Sorting through the alternatives
The above solutions are merely the tip of the measurement spear, and marketers will need to be able to sort through all of the alternatives to find the approach that best suits their needs. Much of the effort to measure digital advertising is currently focused on direct integrations with publishers through hashed email matches. For outlets with substantial reach that have done a good job getting their users to sign up with their email address, it is possible to obtain accurate measurement results for that single publisher although this method reduces the number of ad impressions that can be seen, partly as a function of how many site visitors have provided an email address. In addition, this approach requires hundreds of integrations to obtain complete results which will put single source cross-publisher studies out of reach to brands and make clean control (i.e., non-exposed groups) much more challenging to produce, if not impossible.
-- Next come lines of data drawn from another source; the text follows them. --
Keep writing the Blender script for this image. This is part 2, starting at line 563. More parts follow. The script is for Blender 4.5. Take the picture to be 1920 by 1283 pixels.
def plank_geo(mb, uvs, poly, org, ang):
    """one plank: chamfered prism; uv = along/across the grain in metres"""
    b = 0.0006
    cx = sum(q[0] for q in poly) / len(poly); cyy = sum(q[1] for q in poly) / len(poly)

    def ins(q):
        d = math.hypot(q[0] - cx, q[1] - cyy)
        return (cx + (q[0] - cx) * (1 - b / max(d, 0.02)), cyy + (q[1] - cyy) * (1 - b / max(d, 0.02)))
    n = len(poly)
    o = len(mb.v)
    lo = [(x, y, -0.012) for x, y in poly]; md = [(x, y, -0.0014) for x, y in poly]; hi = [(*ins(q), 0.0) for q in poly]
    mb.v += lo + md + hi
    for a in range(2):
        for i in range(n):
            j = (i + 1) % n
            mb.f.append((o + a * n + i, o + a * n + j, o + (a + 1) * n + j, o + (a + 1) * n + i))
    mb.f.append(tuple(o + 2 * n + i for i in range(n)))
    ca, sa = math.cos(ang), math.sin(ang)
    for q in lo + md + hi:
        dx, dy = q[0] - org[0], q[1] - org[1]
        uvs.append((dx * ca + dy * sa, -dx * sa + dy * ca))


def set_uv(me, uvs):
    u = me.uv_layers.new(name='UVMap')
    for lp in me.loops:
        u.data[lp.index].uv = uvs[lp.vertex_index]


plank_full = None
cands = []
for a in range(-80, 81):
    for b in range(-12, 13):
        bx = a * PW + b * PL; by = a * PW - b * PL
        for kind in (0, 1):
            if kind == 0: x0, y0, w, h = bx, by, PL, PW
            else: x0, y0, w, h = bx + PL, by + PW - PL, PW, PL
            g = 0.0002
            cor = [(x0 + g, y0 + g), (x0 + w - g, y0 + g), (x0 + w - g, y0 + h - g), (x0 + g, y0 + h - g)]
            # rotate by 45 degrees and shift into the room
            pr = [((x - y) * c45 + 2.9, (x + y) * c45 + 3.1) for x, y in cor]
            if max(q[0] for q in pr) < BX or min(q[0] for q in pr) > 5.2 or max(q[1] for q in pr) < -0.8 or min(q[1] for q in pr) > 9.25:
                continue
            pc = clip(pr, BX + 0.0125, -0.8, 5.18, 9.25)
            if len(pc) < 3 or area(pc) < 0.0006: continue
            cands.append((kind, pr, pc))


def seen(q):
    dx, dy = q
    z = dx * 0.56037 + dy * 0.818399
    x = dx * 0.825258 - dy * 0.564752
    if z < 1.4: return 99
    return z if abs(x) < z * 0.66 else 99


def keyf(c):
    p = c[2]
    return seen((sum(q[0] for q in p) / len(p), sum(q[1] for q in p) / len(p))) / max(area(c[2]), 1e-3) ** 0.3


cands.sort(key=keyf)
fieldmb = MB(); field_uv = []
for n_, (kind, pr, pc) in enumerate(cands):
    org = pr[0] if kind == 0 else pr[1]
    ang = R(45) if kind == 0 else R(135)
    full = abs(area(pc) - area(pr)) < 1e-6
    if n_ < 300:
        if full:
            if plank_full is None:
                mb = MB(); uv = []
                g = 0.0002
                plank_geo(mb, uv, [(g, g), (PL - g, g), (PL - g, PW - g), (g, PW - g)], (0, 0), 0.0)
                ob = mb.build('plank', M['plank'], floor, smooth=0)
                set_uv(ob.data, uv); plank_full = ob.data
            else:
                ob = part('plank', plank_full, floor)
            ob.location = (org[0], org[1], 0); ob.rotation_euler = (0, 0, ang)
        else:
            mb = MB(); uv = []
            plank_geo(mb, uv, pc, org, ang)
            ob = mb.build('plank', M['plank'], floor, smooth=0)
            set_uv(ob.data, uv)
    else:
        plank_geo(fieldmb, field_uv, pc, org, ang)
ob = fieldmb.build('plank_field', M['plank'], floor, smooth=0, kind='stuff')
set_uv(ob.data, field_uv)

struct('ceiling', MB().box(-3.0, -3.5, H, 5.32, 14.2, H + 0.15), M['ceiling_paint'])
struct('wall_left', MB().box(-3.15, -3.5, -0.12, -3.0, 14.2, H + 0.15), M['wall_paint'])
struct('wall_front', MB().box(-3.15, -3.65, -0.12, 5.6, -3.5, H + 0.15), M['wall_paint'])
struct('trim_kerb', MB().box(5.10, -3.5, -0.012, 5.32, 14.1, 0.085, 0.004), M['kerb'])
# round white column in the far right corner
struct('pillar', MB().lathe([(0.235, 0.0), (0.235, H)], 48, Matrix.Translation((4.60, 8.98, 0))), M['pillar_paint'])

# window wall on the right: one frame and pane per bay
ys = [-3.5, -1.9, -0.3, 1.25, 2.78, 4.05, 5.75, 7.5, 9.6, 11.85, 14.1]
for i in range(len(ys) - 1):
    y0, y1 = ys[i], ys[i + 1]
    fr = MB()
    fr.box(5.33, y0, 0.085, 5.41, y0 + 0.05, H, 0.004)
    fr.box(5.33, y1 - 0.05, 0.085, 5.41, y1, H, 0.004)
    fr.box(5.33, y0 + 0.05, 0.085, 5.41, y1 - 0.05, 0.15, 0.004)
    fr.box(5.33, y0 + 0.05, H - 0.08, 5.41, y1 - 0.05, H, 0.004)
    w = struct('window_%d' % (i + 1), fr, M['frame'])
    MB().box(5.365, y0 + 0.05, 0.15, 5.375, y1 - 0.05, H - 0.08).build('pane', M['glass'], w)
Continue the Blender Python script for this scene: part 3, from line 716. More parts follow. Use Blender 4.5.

To be sure, cookieless measurement is a work in progress. Marketers would do well to closely track all of the developments as they emerge and adopt an aggressive test-and-learn position. Perhaps it is also time to advocate a glass-half-full perspective. There is no question that the loss of cookies will diminish the average marketer’s ability to target and measure digital advertising in the short term, but the sky is not falling. Over the long haul, weaning marketers off of third-party cookies now will lead them to discover better methods for engaging and learning about their customers. That alone is reason to cheer when the cookie crumbles.